Ludruk memikat masyarakat lewat dialog-dialog segar dan tingkah lucu para pelakon. Ludruk tak hanya menjadi hiburan rakyat tapi juga sarana menyampaikan kritik sosial.
Lakon perlawanan terhadap kolonial belanda bermunculan setelah Jepang mengambil alih nusantara. Ludruk juga tak lepas dari perkembangan kondisi politik. Setelah tragedi berdarah 1965, ludruk sempat mati suri dikaitkan dengan kesenian Partai Komunis Indonesia (PKI). Sejumlah kelompok ludruk dibina oleh militer dan polisi.
Henri menuturkan berlindung di balik militer jadi salah satu alternatif agar ludruk bisa tetap manggung. Henri pun pernah meminta ijin saat kelompok ludruk mahasiswa yang diikutinya pentas keliling Malang. “Tiba-tiba pemain kendang sakit,” katanya.

Tak ada pilihan lain selain mencari pemain pengganti. Salah seorang penabung kendang di lokasi pertunjukan menolak mengiringi pementasan ludruk. “Ndak berani Pak. Sampeyan pulang saya yang celaka, dituduh simpatisan PKI,” ujar pemain kendang itu.
Henri akhirnya meminta Komandan Koramil setempat mengeluarkan surat tugas sebagai pemain tambahan. itu bisa ikut pentas tanpa dituduh anggota partai komunis indonesia (PKI). “Kalau ada yang bilang kamu PKI, tunjukkan saja surat itu,”ujar Henri meyakinkan pemain kendang barunya kala itu.
“Sekarang kita sudah bebas.” Henri optimistis ludruk tak akan mati namun akan berubah bentuk. Ludruk terus beradabtasi dengan perkembangan jaman dan minat masyarakat. Seperti yang tercatat dalam sejarah ludruk.
Sigit Priyo Utomo pegiat seni ludruk mengaku membutuhkan waktu panjang dalam proses menjadi seorang aktor ludruk.

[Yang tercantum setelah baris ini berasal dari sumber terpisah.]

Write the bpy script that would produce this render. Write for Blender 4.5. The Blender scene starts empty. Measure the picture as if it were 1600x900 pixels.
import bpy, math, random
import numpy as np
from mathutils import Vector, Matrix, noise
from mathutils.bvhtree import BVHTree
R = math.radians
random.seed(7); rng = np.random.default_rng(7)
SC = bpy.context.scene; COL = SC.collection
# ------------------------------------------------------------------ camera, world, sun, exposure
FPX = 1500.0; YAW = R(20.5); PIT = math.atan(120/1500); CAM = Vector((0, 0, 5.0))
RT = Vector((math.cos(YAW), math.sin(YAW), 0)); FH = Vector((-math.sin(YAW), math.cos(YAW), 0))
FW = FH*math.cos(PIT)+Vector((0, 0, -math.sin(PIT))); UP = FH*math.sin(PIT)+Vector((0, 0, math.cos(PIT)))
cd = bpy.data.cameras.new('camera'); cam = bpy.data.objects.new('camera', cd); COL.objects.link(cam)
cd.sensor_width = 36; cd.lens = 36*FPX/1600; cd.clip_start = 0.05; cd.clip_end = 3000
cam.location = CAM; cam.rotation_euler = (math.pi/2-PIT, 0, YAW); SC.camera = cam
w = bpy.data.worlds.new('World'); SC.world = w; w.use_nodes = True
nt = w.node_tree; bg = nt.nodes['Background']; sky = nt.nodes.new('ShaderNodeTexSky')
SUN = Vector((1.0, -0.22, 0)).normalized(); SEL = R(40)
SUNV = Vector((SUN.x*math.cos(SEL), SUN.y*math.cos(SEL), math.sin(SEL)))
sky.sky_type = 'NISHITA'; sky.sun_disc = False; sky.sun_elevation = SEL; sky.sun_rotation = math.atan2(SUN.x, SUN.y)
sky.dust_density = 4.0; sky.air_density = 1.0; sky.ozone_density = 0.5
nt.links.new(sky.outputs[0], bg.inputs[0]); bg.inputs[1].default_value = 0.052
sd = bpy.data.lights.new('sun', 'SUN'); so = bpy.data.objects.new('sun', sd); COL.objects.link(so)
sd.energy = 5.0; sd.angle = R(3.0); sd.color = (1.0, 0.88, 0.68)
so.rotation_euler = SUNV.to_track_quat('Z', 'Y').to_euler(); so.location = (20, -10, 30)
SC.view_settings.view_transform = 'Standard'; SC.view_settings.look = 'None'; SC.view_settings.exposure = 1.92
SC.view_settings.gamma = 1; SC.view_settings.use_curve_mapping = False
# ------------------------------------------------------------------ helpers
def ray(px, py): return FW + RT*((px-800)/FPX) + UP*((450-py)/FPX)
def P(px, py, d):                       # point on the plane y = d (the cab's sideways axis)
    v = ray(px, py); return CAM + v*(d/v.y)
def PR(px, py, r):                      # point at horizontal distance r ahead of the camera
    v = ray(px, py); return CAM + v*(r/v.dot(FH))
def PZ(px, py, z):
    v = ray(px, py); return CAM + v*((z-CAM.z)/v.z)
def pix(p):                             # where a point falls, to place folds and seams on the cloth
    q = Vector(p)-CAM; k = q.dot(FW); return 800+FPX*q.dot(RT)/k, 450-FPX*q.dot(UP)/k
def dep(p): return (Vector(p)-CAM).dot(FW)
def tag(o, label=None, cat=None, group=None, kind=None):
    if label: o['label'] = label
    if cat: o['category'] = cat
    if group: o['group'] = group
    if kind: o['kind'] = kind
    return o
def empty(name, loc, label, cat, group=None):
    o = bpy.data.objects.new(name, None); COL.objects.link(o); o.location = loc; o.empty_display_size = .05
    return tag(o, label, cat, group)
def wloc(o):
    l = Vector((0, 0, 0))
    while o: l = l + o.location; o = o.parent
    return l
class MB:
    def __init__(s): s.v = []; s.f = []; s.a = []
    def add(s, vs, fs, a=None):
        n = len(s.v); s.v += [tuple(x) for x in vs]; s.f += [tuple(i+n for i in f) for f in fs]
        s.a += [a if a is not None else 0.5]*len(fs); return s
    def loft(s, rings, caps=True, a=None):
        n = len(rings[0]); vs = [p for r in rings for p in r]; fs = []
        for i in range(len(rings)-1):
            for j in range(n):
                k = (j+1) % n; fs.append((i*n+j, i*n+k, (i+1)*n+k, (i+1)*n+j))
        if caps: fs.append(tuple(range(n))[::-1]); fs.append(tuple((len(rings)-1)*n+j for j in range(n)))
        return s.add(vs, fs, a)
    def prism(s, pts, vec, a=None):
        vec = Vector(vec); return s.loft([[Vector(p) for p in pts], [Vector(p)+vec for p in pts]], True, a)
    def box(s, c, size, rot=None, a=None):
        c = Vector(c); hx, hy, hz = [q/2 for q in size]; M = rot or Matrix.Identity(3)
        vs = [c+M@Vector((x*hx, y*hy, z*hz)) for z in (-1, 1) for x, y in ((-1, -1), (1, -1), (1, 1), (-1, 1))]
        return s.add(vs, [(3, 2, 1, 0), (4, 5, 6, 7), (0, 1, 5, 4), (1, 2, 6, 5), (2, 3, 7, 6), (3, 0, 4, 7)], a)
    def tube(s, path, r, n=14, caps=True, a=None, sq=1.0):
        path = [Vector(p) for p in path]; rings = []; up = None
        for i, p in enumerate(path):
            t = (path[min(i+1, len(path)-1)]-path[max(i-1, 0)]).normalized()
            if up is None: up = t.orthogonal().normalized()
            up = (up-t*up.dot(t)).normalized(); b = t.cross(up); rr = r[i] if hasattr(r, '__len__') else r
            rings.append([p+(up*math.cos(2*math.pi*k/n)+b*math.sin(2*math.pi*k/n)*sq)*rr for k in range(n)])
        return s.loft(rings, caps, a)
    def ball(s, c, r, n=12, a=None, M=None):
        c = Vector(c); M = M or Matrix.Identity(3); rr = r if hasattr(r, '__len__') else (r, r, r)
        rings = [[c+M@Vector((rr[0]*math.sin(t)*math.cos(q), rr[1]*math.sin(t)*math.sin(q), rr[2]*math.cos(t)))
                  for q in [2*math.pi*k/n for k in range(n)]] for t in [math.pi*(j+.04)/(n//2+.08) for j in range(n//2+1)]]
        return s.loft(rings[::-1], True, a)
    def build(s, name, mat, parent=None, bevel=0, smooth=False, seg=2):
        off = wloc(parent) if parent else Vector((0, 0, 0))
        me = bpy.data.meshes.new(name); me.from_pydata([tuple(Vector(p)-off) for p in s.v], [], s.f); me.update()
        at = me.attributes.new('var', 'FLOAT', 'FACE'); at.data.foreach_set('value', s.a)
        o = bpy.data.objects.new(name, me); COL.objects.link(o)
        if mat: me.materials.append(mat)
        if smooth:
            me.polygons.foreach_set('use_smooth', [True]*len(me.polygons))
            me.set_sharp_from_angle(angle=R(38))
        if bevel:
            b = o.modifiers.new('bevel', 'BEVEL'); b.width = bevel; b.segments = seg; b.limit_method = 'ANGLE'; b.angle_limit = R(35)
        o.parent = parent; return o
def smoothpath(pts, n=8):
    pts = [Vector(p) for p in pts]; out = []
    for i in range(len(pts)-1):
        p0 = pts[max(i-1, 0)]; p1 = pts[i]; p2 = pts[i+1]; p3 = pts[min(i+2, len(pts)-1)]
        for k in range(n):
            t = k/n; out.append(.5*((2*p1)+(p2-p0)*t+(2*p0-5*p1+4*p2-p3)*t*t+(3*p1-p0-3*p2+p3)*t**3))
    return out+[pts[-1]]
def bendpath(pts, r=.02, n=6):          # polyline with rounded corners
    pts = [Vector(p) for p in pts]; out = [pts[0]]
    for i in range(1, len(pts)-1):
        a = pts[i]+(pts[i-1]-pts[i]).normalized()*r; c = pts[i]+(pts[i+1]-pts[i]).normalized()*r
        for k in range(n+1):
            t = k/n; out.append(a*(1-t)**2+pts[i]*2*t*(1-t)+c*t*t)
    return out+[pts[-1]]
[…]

Butuh kesabaran dan kerja keras. Seniman ludruk yang tergabung dalam kelompok Kendo Kenceng ini memulai terlibat dalam kesenian ludruk sejak 2006. “Saya mengawali sebagai kru 2006, baru naik pentas sekitar tahun 2013,” kata pria yang akrab disapa Sigit.
Proses regenerasi di kesenian ludruk, katanya, karena tak ada konsep secara jelas dalam regenerasi. Sehingga tak banyak pemain muda yang terlibat dalam seni ludruk.
Untuk menggaet pemain muda, Kendo Kenceng pun menggunakan konsep blusukan ke kampus. Caranya dengan mendekati pegiat seni teater modern di unit kegiatan kampus. Alhasil sejak 2015 Kendo Kenceng beranggotakan 35 orang, kini didominasi pemain muda.
Ketua Kelompok Ludruk Kendo Kenceng, Sutak Wardhiono menyampaikan harapan agar masyarakat membantu ludruk bangkit kembali. Mencintai kebudayaan ia analogikan cinta sepasang kekasih yang harus menerima apapun kondisi pasangannya.
“Dalam konteks nasionalisme dan budaya, ada kurang dan lebihnya harus kita terima,” ujarnya mengakhiri diskusi.